Le dispositif que nous proposons s'inspire de ce qui existe déjà. Nous pensons qu'il est nécessaire de généraliser et de systématiser ce qui se fait, et nous proposons une déclinaison du dispositif « territoires zéro chômeur de longue durée ». Le redéveloppement d'un certain nombre de services publics – donc le financement de nouveaux services publics – mais aussi le recours à la commande publique pour relancer le secteur privé permettent de dessiner une politique globale. Le périmètre concerné n'est ni le secteur public ni le secteur privé, mais celui de l'économie sociale et solidaire. Il permet aux personnes privées d'emploi de contribuer par leur travail au bien-être de la collectivité, puis d'évoluer professionnellement et de se tourner ensuite vers l'emploi public ou privé. Les personnes n'auront pas vocation à se maintenir dans ce système, dont nous avons une vision dynamique. Comme c'est le cas pour les dispositifs existants, nous prévoyons un volet de formation et de requalification important. Ce sera notamment le rôle du service public de l'emploi, dont les moyens devront être augmentés pour assurer ces missions.

Notre proposition n'est pas du tout contradictoire avec la volonté de notre assemblée d'étendre le dispositif « territoires zéro chômeur de longue durée ». Nous avons l'ambition d'aller plus loin, sachant qu'il faudra penser différemment dans les mois à venir. L'année dernière, pendant le premier confinement, il a souvent été question du monde d'après, du « quoi qu'il en coûte », et de penser autrement notre rapport au travail. Nous nous inscrivons dans cette démarche : éradiquer le chômage de longue durée ne sera pas possible en étendant tous les cinq ou dix ans un dispositif en place. Ces dispositifs perdent les qualités qui font leur intérêt si l'on n'y consacre pas les moyens permettant de les appliquer sur l'ensemble du territoire national. Cette démarche s'inscrit dans une réflexion partagée au niveau international.

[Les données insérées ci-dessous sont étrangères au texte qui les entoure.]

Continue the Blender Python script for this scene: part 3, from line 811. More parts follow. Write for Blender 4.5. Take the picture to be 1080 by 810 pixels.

J'ai déposé quelques amendements afin de préciser certains points, et je vous invite à déposer vos propres amendements en séance publique pour contribuer à ce débat parlementaire. Nous souhaitons qu'il permette la mise en œuvre de véritables politiques de l'emploi usant des outils les plus efficaces qui soient pour éradiquer le chômage de longue durée. Nous espérons que le dispositif que nous vous proposons y contribuera.